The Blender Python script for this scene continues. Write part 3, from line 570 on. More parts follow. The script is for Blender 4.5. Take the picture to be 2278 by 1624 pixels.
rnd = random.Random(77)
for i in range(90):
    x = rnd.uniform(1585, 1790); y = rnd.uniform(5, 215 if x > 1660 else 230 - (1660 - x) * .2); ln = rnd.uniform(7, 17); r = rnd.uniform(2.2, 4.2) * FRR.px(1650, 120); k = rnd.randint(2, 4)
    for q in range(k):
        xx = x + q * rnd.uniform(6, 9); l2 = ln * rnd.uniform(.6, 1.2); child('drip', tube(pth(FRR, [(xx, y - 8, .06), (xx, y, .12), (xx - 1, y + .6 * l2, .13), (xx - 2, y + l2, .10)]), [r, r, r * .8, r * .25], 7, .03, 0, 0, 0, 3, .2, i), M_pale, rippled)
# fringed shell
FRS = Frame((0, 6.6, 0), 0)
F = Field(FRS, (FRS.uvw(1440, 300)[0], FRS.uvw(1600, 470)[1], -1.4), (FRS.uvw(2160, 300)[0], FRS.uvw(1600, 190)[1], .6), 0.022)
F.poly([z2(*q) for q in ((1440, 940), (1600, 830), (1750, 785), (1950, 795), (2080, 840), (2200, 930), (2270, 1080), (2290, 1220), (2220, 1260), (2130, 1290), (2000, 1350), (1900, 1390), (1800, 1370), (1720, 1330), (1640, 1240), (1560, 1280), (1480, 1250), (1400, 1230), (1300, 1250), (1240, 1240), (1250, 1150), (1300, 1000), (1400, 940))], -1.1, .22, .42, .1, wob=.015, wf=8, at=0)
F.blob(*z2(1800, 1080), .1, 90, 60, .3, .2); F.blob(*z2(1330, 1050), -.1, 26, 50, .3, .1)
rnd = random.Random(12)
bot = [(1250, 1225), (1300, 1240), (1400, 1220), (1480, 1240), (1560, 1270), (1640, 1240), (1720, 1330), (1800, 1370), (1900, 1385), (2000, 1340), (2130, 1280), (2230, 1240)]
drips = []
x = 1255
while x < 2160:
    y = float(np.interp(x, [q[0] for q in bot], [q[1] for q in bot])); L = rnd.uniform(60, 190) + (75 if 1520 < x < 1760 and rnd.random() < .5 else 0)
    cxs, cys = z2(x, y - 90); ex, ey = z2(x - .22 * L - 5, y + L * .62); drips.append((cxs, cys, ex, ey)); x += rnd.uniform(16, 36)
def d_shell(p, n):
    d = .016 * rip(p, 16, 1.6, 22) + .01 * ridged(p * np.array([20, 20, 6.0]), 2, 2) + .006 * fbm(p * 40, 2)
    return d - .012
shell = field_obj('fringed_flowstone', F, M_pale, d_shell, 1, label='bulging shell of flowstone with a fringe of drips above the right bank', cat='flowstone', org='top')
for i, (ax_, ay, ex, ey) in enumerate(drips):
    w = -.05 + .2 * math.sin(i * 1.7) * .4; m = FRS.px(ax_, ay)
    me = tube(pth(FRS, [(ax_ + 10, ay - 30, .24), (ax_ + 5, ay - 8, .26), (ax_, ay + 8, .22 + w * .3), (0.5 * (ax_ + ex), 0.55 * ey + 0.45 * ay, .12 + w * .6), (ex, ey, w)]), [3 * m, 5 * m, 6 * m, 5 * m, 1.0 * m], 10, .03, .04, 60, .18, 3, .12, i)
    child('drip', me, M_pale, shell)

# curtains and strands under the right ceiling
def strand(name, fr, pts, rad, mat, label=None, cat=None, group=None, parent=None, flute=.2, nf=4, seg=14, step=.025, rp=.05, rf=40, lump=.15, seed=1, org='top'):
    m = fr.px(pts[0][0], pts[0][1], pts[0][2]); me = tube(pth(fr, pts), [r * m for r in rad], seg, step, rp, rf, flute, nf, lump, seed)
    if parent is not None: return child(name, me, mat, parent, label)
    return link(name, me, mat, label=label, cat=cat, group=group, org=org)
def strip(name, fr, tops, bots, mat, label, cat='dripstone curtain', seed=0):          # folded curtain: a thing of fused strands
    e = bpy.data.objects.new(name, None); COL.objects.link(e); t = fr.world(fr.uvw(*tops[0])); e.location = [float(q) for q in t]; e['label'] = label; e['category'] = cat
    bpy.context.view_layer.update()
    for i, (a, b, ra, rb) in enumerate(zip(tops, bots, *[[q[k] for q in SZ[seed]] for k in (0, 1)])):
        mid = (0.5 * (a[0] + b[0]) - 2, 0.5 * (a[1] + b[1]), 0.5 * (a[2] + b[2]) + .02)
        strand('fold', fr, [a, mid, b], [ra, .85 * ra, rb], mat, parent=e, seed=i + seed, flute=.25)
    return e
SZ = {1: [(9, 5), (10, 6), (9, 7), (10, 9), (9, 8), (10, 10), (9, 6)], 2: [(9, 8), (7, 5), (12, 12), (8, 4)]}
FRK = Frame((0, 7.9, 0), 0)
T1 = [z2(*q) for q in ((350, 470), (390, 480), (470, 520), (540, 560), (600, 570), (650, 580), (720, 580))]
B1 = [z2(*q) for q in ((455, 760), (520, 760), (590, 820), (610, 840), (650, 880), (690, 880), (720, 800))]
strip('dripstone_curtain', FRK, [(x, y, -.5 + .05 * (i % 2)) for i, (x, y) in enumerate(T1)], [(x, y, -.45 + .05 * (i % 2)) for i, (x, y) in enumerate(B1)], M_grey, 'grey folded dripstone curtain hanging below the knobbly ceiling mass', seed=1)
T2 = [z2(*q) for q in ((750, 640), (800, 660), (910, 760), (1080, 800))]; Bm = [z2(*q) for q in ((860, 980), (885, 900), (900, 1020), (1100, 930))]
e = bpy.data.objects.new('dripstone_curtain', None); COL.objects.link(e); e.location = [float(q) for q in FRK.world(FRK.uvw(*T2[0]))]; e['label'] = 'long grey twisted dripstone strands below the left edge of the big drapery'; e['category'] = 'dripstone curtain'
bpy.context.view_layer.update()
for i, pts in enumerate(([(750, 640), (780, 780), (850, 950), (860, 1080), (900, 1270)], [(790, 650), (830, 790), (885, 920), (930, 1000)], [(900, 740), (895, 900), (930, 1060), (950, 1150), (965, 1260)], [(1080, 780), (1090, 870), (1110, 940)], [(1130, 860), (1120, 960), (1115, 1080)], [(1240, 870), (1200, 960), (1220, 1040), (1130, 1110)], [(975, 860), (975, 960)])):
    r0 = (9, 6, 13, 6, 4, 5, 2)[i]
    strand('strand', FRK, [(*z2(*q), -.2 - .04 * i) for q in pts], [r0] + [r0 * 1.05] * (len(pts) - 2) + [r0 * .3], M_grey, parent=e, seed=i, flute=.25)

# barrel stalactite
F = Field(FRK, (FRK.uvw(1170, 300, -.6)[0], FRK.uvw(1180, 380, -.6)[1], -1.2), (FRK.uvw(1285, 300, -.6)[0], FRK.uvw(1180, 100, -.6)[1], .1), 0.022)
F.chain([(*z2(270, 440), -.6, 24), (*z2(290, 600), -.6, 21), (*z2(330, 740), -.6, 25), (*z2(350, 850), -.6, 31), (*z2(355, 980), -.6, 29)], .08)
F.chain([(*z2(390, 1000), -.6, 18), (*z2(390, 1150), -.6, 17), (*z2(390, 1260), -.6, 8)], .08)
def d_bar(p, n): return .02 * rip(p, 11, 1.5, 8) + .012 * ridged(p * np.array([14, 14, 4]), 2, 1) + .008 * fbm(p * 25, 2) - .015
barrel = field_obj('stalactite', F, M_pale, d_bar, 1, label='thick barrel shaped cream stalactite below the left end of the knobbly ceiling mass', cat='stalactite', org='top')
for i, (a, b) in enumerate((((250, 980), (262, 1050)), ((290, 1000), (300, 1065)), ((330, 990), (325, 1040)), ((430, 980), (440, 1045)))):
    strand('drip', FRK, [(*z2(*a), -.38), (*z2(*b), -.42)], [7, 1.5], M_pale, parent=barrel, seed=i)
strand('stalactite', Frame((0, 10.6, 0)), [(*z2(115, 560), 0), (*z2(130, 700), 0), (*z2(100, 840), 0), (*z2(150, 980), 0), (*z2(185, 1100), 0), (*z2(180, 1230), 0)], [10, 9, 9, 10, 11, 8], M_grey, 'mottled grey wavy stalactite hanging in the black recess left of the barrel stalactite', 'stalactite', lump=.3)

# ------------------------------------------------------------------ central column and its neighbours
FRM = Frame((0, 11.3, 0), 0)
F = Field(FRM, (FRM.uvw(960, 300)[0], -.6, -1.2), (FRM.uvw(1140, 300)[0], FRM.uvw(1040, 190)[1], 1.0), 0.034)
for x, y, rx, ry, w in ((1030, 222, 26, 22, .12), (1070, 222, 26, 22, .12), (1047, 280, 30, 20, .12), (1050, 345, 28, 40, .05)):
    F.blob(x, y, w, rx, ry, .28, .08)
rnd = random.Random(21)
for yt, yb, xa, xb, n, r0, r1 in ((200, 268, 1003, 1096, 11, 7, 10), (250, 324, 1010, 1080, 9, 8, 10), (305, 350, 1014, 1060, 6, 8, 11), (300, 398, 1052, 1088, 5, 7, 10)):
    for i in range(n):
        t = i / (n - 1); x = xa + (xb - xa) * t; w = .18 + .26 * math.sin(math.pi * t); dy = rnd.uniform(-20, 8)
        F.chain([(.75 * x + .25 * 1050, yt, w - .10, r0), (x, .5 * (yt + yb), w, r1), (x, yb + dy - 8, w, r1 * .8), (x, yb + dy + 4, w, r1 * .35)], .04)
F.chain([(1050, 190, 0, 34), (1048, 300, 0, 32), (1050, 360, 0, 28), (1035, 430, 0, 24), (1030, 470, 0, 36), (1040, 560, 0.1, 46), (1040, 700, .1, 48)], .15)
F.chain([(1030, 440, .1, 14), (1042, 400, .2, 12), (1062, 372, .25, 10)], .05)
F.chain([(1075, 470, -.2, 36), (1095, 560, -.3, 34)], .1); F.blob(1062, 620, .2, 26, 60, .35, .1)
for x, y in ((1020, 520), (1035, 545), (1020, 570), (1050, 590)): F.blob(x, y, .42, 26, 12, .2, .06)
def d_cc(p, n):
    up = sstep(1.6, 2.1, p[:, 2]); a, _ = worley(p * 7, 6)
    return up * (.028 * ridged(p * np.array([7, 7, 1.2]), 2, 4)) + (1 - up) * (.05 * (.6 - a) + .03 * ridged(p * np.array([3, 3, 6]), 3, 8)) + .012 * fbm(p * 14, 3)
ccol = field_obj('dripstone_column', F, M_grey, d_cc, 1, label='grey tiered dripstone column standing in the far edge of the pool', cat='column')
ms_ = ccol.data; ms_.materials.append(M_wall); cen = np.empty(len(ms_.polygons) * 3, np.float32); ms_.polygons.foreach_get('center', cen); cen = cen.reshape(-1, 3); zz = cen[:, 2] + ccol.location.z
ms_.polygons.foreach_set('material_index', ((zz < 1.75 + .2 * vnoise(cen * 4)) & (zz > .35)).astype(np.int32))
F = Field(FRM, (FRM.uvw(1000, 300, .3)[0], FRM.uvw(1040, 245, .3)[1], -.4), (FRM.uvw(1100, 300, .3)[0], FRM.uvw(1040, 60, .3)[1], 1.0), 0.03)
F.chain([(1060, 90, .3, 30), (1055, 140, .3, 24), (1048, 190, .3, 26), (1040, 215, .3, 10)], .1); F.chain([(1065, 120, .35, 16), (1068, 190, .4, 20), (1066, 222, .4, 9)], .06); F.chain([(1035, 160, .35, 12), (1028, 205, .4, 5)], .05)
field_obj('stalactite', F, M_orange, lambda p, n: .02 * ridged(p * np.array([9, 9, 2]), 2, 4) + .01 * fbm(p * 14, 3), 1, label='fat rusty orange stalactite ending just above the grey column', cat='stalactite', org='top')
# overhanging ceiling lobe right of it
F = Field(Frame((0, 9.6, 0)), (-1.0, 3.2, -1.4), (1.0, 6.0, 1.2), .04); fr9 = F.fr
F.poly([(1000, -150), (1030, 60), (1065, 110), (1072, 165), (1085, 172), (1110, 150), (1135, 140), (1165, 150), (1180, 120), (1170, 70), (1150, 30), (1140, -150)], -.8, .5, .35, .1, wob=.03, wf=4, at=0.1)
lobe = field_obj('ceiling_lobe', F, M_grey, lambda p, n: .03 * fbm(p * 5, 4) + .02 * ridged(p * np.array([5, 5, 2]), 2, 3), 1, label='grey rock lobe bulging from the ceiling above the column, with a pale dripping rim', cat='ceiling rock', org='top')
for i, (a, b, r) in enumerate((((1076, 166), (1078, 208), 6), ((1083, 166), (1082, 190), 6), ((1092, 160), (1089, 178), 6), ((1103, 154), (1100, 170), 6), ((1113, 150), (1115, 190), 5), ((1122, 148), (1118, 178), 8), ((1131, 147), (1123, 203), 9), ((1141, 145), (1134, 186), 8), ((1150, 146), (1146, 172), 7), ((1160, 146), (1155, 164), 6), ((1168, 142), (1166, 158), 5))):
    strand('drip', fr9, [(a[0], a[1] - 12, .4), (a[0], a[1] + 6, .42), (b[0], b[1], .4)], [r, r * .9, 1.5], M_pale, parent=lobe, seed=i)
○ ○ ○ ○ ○
→ EXERCISE INSTRUCTIONS: Copy out every line of the material above that mentions the word "from".

→ RESULT OF THIS EXERCISE:
The Blender Python script for this scene continues. Write part 3, from line 570 on. More parts follow. The script is for Blender 4.5. Take the picture to be 2278 by 1624 pixels.
lobe = field_obj('ceiling_lobe', F, M_grey, lambda p, n: .03 * fbm(p * 5, 4) + .02 * ridged(p * np.array([5, 5, 2]), 2, 3), 1, label='grey rock lobe bulging from the ceiling above the column, with a pale dripping rim', cat='ceiling rock', org='top')